とりわけ、TRUSTAUTHY が地理情報の次元を導入しているのは、BOTやハッキング攻撃の“リモート操作”を抑える非常に効果的な方法です。アカウントは「生体認証で1人1つ」でも、リモートでパスワードを盗まれたら結局ハッキングされるリスクが残ります。しかしTRUSTAUTHY が築く仕組みでは、“署名時に地理認証が必要”となったり、ユーザーが物理的に行動した結果をSBTとして刻むため、遠隔攻撃を原理的に通しにくい構造を持てるのです。さらに、SBTという譲渡不可の形に落とし込むことで、ユーザー本人以外がそれを奪って横取りするのが難しくなるというわけです。
もちろん、実際の運用では、ユーザーが虹彩認証を嫌がるかもしれないし、地理認証を「プライバシーが侵されそう」と感じるかもしれません。
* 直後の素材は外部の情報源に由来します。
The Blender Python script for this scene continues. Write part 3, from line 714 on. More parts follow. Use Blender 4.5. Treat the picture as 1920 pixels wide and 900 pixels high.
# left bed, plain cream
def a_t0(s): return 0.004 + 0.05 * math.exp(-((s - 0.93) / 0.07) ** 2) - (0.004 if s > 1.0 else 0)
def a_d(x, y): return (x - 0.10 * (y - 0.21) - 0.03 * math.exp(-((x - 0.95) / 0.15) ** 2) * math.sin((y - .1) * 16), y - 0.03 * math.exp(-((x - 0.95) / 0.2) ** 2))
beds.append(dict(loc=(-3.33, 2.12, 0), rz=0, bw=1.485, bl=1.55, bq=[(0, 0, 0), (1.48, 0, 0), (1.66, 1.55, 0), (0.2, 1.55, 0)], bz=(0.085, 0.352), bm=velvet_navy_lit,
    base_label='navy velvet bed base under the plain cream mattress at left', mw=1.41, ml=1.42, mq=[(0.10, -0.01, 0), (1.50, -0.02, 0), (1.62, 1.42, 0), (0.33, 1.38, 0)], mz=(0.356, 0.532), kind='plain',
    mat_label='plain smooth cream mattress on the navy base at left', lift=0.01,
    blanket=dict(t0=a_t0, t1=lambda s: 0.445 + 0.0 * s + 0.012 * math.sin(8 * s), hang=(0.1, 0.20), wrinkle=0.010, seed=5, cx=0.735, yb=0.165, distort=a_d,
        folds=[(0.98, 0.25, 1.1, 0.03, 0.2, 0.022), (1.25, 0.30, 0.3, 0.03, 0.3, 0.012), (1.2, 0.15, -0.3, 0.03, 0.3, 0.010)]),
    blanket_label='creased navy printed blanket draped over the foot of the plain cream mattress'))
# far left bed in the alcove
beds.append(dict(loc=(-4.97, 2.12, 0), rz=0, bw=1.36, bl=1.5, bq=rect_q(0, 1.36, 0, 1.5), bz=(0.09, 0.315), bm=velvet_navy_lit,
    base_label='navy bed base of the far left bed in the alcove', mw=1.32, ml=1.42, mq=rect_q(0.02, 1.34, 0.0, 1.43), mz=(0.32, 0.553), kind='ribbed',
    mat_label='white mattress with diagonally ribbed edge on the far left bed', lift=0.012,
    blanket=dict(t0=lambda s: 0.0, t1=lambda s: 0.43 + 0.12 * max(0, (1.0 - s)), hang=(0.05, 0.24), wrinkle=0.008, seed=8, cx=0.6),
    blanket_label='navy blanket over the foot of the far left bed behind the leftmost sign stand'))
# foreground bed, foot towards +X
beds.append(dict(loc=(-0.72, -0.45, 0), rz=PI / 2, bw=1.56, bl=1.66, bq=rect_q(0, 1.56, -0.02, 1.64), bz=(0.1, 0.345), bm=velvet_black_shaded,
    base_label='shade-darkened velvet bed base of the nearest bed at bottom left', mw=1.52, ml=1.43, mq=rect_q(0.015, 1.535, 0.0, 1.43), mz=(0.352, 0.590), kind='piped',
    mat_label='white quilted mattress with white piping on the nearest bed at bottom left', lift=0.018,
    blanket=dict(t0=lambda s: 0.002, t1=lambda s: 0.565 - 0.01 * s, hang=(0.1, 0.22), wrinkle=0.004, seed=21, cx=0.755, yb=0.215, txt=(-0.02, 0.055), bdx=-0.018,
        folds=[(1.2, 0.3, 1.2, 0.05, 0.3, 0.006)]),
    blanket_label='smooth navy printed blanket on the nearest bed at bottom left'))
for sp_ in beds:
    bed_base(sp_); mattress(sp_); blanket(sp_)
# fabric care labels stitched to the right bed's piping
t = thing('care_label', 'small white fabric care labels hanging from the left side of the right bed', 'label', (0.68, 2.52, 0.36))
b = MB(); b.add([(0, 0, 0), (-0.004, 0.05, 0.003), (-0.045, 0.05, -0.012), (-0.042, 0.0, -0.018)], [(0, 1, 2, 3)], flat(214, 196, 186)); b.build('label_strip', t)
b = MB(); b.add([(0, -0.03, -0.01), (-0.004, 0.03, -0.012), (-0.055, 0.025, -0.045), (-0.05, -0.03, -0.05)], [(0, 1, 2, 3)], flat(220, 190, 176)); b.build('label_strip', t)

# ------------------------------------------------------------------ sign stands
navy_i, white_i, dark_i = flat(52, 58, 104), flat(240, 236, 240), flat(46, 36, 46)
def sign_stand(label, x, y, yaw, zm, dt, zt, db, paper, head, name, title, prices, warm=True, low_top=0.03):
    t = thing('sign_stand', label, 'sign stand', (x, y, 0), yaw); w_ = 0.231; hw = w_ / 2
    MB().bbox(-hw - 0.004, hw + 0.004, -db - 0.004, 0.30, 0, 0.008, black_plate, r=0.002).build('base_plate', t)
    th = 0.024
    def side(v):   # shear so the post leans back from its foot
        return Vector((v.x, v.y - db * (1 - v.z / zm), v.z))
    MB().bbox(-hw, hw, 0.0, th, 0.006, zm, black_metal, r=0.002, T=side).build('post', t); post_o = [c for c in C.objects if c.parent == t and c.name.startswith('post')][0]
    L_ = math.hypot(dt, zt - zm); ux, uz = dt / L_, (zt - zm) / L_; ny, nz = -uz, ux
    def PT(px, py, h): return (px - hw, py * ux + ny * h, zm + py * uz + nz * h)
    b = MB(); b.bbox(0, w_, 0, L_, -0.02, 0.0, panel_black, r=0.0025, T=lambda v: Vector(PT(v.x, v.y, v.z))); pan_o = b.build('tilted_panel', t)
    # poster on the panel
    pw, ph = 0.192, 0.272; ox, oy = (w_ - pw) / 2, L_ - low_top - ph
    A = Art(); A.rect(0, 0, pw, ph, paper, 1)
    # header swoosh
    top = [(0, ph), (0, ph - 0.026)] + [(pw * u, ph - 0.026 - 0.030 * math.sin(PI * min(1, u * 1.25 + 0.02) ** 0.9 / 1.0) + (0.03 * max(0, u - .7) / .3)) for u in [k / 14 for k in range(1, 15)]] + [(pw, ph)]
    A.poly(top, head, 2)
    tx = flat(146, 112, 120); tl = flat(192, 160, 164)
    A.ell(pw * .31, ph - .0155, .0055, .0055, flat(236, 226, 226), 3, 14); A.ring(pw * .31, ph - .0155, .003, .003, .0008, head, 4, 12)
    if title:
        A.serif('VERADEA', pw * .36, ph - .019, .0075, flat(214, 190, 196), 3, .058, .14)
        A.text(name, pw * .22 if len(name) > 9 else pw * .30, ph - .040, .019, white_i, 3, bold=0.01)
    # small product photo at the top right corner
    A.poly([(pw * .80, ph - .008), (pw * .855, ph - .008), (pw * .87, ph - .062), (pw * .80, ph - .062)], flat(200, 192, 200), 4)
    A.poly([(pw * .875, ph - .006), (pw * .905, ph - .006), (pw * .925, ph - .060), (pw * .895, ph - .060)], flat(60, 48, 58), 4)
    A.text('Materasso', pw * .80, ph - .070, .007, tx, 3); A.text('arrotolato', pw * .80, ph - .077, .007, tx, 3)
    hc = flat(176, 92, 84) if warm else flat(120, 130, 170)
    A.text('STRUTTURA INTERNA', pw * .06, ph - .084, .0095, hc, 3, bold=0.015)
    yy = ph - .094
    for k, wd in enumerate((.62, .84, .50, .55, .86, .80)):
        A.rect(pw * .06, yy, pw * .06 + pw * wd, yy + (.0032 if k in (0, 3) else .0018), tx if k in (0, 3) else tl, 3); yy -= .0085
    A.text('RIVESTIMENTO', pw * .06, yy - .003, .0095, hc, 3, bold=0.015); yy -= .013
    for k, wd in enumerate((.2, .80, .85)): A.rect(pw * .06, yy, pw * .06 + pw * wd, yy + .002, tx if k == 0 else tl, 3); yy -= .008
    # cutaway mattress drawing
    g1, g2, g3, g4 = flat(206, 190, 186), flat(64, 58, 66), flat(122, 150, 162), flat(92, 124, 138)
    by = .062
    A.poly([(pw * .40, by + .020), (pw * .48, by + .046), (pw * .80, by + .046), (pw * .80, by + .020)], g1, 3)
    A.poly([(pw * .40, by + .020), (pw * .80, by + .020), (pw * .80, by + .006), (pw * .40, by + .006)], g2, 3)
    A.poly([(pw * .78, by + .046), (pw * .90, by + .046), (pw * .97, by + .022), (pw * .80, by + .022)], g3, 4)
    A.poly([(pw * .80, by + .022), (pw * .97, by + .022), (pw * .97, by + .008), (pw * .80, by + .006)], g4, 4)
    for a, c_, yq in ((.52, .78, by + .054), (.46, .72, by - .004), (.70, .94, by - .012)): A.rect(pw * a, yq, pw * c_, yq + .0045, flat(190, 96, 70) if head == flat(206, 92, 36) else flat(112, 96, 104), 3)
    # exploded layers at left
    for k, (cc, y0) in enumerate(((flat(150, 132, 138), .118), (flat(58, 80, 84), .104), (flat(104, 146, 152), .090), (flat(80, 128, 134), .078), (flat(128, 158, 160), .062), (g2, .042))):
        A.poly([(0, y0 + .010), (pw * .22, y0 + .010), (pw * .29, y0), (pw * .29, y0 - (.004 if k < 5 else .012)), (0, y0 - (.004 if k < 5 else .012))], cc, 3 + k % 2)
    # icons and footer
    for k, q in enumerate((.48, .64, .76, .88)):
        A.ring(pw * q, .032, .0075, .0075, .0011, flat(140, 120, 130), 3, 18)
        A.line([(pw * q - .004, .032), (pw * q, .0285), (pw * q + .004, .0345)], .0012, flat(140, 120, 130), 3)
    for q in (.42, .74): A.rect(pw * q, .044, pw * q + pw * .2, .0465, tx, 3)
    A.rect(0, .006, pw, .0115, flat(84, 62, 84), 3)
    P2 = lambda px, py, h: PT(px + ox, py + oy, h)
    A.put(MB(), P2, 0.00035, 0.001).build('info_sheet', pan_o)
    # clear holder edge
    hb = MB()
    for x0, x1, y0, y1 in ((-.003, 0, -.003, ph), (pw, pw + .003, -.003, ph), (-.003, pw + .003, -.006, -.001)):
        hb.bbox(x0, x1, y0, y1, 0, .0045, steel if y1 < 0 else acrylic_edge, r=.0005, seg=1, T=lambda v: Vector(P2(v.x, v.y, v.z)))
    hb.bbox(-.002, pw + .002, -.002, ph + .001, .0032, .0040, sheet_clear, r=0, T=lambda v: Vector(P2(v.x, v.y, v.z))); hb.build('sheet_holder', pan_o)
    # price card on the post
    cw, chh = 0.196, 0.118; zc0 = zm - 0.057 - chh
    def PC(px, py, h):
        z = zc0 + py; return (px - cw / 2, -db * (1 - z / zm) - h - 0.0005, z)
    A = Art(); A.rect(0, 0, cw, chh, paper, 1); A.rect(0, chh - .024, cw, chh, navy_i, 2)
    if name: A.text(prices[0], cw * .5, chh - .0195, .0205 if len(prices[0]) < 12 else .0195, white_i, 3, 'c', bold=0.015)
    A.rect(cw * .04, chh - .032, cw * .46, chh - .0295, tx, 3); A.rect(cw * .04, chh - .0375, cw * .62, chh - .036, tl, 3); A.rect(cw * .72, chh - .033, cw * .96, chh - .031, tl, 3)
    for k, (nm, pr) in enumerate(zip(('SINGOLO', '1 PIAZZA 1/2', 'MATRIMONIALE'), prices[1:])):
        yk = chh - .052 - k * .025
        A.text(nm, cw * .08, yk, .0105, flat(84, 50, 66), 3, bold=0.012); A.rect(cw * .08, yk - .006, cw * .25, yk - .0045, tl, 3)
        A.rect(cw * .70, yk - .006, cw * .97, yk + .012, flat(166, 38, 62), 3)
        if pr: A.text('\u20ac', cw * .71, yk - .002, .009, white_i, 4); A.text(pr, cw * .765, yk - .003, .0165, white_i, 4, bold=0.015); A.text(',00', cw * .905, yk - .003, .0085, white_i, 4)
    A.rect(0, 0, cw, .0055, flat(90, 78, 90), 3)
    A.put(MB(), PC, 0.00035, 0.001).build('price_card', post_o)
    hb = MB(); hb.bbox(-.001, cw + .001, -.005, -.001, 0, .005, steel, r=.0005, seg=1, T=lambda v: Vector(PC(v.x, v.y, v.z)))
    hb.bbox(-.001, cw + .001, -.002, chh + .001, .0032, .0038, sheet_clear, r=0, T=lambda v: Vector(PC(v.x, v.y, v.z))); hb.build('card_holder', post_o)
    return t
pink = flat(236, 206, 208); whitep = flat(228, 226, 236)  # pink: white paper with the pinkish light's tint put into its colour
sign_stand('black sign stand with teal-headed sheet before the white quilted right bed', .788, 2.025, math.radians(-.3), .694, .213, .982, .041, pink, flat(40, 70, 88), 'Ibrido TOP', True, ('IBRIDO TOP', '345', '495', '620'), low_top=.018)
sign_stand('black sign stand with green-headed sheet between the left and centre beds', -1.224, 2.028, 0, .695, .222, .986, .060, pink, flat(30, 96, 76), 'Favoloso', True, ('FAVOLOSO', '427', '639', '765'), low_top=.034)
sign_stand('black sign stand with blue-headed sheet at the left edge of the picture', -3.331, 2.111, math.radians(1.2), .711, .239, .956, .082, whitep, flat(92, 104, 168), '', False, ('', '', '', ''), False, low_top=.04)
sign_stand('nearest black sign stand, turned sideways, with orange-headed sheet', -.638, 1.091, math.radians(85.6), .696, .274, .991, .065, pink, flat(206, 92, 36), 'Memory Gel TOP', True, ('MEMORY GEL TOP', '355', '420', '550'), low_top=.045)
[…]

そうした心理的抵抗をどう緩和し、暗号技術を使ってプライバシーを守る設計をどう施すかが重要になります。それでも「一人一アカウントを守る」PoPと「地理や行動履歴を譲渡不可能に蓄積する」SBTの組み合わせが、大規模詐欺やアカウント売買、ハッキング被害などを抑止し、かつユーザーのプライバシーを保つ新時代のIDインフラに発展する可能性は十分にあります。多くの人がKYC書類を提出するよりも、瞳の虹彩と地理情報の暗号化活用の方が自由度が高いと感じるかもしれません。そこにTRUSTAUTHYが誇る地理認証技術の応用範囲は広く、企業ウォレットでの大口送金を安全に管理したり、個人ユーザーがSNSなどで実績を築きつつもアカウントを譲渡できないようにするなど、多彩なシナリオが浮かび上がります。
最終的に、PoP と SBT の連携は“ユーザーが一度得た名声や評判を他人に売ることができない形で蓄積し、それがさらにBOTや複数アカウントの乱用を抑える”という極めて強いガードレールを備えた社会につながるかもしれません。そこに TRUSTAUTHY のセキュリティ構造を掛け合わせれば、大規模攻撃のリスクを減らし、ユーザー自身も資産と信用を統合的に守ることができるでしょう。現状ではさまざまな実装上・心理的・制度的な課題があるにせよ、この組み合わせがうまく行き渡れば、従来のWeb2や紙ベースKYCでは実現が難しかった、新しいWeb3の世界観を切り拓くかもしれません。